■ **Problem requirements**
Copy out all the lines in the records that include the word "scene".

■ **Source material**
* * * *

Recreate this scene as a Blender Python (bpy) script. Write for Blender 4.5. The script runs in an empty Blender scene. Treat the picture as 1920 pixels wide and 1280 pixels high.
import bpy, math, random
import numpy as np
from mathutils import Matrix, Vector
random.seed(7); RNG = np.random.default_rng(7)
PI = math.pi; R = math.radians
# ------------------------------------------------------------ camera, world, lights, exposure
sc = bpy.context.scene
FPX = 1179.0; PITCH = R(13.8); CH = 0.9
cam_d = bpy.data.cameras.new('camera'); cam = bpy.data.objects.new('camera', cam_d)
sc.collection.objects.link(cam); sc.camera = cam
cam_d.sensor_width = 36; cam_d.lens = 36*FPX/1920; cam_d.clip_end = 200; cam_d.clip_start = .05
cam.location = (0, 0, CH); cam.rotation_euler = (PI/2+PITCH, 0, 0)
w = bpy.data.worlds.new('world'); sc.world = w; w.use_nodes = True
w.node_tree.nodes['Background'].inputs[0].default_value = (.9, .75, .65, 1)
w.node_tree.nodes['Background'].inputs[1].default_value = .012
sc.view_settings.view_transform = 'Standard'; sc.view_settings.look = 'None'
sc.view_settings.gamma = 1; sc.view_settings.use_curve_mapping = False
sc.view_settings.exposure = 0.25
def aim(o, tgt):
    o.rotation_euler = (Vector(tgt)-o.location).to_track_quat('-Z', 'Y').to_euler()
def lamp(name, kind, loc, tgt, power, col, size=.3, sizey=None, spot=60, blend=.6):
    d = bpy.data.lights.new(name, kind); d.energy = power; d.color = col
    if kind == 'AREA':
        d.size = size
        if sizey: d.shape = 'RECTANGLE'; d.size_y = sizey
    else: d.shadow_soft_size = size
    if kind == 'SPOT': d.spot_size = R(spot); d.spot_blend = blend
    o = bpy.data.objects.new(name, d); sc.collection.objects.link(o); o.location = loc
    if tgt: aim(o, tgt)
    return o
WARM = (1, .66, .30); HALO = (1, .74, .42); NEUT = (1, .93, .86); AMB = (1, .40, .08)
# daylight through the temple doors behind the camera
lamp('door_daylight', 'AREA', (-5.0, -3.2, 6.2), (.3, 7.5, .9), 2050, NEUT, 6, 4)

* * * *

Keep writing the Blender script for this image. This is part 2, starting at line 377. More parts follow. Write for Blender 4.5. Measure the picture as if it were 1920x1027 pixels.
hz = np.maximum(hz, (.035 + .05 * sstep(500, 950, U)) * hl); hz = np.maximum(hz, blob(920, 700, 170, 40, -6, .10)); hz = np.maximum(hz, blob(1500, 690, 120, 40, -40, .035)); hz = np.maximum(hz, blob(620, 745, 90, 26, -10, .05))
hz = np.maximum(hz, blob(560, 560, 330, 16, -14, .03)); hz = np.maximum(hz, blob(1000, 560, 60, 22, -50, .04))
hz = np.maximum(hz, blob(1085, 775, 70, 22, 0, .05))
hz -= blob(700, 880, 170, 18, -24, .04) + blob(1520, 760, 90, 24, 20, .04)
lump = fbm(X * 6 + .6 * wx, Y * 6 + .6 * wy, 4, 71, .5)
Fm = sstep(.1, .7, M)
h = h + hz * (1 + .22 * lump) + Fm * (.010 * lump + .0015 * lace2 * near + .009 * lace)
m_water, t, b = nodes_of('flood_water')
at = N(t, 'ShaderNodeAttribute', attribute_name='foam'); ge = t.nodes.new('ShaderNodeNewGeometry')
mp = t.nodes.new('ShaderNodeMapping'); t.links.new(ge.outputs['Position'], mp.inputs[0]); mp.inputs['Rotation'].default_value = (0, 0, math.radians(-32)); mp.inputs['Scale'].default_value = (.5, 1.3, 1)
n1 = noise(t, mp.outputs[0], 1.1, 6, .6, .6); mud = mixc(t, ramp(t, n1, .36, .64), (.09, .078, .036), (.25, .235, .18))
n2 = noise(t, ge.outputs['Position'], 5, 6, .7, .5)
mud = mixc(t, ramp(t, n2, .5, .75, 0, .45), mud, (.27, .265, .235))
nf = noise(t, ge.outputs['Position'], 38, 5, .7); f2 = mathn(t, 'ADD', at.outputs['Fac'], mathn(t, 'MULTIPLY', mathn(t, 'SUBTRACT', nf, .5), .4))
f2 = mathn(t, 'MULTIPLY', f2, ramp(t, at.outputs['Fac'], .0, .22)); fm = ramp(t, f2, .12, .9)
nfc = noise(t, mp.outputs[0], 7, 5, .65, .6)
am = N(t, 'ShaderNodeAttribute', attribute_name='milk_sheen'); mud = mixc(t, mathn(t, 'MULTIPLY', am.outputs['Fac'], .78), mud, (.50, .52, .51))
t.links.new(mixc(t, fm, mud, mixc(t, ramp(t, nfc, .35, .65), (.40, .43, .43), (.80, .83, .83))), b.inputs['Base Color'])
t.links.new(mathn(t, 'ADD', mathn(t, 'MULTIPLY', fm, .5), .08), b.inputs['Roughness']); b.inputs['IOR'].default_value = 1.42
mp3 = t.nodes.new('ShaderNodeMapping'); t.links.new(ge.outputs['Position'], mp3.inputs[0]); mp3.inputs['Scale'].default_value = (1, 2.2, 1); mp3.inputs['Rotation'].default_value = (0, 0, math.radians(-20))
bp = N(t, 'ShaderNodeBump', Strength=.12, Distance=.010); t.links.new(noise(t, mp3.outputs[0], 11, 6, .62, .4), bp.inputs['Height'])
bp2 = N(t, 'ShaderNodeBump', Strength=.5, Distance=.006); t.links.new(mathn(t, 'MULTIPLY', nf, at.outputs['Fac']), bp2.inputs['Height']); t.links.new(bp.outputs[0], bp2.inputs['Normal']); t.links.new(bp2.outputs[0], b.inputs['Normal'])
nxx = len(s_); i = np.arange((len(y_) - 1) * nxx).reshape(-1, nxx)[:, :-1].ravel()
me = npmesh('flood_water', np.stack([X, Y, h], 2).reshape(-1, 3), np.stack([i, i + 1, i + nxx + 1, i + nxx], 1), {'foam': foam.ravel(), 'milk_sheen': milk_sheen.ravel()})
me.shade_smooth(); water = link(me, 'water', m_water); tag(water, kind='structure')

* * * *

■ **Exercise response**
Recreate this scene as a Blender Python (bpy) script. Write for Blender 4.5. The script runs in an empty Blender scene. Treat the picture as 1920 pixels wide and 1280 pixels high.
sc = bpy.context.scene